NEWARK, N.J. - About 400 public high school students walked out of classes around the city on Tuesday to protest cuts to the city's education budget.
The Newark Student Union staged a noisy protest outside Rutgers law school, where the Assembly Budget Committee was holding a daylong hearing on Gov. Christie's proposed education budget.
The students are seeking restoration of a $56 million cut to the city's school budget, which they say unfairly targets urban students. The state oversees Newark's education budget because city schools are under state control.
The students also sought to highlight the fact that the governor's $32.9 billion budget again fails to fully fund the state's school-aid formula.

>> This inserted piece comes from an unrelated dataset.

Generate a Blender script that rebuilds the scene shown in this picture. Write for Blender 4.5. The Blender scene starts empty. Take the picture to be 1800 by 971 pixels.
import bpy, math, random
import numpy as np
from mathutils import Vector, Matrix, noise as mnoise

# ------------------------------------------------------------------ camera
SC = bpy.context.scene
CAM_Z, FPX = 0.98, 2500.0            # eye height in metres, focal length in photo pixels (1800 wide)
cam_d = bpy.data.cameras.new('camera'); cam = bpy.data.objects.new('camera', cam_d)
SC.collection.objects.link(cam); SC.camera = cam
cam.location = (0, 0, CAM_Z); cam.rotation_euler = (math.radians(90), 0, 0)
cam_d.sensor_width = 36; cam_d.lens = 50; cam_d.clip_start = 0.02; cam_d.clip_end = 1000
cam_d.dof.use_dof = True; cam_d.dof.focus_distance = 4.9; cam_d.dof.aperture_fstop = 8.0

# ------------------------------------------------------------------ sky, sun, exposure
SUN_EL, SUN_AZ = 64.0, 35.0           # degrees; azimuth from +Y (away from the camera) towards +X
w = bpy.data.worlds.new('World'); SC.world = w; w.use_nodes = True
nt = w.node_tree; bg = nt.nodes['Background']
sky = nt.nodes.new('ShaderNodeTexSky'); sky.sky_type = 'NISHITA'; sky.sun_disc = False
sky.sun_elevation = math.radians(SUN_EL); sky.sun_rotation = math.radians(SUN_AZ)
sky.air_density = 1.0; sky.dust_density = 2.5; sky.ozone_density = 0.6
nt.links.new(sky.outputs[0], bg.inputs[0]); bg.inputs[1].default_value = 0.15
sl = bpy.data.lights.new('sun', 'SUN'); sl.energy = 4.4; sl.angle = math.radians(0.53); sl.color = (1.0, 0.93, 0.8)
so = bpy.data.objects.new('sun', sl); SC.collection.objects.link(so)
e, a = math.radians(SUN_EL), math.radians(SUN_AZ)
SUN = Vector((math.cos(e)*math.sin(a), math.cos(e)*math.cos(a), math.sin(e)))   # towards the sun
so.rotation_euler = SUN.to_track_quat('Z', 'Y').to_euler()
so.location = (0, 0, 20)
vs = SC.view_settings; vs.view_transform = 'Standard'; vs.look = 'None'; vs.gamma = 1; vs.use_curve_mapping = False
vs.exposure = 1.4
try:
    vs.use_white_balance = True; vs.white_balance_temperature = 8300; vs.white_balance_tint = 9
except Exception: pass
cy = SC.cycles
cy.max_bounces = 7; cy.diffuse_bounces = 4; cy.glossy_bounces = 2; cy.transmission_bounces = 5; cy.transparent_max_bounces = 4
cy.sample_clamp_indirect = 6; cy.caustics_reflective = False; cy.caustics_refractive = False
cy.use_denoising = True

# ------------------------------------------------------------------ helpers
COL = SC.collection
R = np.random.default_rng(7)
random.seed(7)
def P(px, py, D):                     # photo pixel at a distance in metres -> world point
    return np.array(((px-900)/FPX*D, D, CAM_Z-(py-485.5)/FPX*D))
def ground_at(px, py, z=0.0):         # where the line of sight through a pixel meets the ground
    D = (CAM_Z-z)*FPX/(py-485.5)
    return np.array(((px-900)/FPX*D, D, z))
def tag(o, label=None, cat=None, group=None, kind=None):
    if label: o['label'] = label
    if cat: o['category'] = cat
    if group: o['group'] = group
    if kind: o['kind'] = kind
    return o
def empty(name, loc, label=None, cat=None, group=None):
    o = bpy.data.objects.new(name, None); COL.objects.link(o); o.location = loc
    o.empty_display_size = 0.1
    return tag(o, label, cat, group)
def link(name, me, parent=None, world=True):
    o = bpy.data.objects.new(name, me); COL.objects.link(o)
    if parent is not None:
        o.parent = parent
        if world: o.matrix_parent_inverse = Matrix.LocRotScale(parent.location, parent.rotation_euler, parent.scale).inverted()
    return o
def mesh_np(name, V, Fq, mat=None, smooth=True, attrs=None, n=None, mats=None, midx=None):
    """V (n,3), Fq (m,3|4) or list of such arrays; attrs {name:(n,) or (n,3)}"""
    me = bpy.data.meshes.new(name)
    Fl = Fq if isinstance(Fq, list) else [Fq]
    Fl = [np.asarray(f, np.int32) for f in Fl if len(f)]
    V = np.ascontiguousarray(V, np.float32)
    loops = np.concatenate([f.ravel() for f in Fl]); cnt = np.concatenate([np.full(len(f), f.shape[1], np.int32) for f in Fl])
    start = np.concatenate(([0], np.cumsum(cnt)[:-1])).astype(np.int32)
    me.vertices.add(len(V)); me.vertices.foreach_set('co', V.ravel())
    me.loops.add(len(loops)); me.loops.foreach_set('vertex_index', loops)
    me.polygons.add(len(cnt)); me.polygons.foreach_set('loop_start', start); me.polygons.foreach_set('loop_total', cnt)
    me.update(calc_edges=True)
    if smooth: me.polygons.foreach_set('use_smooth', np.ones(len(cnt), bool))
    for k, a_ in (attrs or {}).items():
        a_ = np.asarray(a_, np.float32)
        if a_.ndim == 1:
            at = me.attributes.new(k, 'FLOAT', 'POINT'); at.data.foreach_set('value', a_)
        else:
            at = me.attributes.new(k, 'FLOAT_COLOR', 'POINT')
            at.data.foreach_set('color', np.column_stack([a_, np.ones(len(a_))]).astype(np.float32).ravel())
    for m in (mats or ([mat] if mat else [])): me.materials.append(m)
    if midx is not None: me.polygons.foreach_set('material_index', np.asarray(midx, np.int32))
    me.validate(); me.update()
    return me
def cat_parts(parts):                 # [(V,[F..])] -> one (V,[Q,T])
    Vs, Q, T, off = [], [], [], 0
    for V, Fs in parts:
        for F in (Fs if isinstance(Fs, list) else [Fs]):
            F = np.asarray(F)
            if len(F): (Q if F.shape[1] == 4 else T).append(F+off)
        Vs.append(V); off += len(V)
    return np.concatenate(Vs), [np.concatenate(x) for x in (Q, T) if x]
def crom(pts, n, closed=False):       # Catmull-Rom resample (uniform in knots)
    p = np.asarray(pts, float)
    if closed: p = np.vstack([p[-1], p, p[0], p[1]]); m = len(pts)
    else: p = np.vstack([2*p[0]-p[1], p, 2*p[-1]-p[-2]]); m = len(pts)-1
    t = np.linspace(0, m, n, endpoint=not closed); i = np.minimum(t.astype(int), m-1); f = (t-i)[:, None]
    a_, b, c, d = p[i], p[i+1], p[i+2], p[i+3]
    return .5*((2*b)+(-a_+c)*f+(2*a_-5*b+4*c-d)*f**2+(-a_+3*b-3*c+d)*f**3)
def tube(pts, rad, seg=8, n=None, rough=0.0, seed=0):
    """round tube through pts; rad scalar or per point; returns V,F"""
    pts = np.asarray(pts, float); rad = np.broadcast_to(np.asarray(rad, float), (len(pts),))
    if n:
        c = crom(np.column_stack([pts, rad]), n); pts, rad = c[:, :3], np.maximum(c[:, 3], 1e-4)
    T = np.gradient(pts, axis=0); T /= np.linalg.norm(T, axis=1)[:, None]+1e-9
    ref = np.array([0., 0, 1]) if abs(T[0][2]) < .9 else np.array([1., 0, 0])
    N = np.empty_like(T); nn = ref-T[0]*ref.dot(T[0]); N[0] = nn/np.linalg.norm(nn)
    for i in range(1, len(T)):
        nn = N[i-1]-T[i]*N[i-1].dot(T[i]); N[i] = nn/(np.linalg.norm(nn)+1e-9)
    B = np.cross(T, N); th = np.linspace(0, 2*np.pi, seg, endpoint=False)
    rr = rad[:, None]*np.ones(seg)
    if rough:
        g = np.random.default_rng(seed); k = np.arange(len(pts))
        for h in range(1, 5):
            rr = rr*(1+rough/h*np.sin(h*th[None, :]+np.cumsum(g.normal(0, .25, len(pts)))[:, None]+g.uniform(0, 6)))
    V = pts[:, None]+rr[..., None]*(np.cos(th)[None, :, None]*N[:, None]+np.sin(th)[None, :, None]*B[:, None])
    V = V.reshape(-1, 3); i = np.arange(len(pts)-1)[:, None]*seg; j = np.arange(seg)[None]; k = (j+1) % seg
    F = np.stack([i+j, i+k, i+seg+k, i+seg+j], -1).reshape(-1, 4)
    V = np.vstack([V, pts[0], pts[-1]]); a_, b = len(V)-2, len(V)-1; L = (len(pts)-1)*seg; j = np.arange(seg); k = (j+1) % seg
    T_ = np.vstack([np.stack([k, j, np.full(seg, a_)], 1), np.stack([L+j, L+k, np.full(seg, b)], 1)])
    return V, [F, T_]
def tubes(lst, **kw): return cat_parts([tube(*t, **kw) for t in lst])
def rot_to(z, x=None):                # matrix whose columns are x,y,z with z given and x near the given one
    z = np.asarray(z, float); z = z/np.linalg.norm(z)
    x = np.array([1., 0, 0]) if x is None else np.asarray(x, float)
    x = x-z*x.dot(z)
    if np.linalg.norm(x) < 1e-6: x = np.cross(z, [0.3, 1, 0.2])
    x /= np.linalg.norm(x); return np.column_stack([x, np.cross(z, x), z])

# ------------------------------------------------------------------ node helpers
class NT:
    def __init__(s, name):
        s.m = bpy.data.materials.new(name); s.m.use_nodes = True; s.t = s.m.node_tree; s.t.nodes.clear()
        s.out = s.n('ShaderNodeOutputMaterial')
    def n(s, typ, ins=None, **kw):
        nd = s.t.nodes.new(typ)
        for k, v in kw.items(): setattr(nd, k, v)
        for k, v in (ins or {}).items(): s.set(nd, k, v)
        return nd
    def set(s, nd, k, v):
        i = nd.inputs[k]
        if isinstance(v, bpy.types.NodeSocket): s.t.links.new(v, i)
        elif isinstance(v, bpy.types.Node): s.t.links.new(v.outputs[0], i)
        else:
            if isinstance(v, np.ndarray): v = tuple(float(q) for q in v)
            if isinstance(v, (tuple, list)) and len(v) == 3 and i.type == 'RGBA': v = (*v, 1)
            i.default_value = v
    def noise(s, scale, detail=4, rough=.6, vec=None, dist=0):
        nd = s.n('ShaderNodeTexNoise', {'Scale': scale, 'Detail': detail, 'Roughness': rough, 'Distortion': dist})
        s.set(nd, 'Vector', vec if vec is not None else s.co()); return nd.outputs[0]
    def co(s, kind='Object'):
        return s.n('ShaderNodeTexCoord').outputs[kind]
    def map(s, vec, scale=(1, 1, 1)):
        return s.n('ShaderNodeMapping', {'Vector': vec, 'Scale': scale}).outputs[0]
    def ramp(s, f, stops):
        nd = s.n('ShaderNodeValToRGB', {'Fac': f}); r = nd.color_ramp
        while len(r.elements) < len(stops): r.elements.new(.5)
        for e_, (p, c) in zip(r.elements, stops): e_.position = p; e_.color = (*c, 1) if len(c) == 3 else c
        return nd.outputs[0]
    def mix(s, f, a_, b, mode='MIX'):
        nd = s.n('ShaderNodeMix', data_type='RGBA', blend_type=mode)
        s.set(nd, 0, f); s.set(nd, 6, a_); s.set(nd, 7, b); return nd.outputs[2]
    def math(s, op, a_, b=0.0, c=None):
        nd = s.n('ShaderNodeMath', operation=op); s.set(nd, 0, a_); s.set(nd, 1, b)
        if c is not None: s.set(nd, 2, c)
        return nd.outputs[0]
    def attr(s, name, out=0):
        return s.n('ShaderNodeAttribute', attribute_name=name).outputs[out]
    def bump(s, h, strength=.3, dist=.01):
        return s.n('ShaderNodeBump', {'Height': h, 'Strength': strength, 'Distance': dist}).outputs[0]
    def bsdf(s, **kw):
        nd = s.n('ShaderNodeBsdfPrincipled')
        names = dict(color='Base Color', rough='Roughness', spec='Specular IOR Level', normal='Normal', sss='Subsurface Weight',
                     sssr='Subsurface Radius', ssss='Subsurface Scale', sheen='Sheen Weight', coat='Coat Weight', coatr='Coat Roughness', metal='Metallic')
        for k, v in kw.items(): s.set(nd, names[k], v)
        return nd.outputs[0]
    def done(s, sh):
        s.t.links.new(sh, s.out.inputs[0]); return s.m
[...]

"For the last three years, Gov. Christie has waged a concerted attack on Newark students," organizer Jaysen Bazile said. "He keeps saying that he's given New Jersey schools unprecedented levels of support, but what he doesn't say is that his hand was forced by the Supreme Court after they found his first-year cuts violated our constitutional rights to a thorough and efficient education."
The students, from at least six of the city's public high schools, said the lack of education funding can be seen in nearly every aspect of school life: classrooms with holes in walls, teacher layoffs, aging technology, and cuts to extracurricular activities such as sports and debate club. They said Newark would be entitled to an additional $51 million if the funding formula was honored at 100 percent.
The students staged a similar walkout in 2010, but "nothing changed," said students Thais Marques and Angel Plaz, who were selected to speak at the budget hearing.
Earlier, a court-appointed child advocate also took aim at education underfunding, saying 35,000 children in New Jersey who are eligible for state-funded preschool are not enrolled because the state doesn't follow the funding formula.
Cynthia Rice, of Advocates for Children of New Jersey, said the school-funding formula calls for eligible 3- and 4-year-olds to attend preschools. Fully funding the initiative would cost about $300 million.
Five faculty and staff representatives at Rutgers-Newark also complained about the proposed budget, saying their campus is being shortchanged.
Assemblyman Albert Coutinho, a Democrat who represents Newark and sits on the panel, said he's concerned that the Newark and Camden campuses of Rutgers still do not have fiscal autonomy from the flagship campus in New Brunswick. He said the higher education reorganization enacted last year specifies that each campus is to have a separate budget, but he noted that the reorganization has not been completed.
The Legislature and Christie must agree on a budget by July 1, the start of the new fiscal year.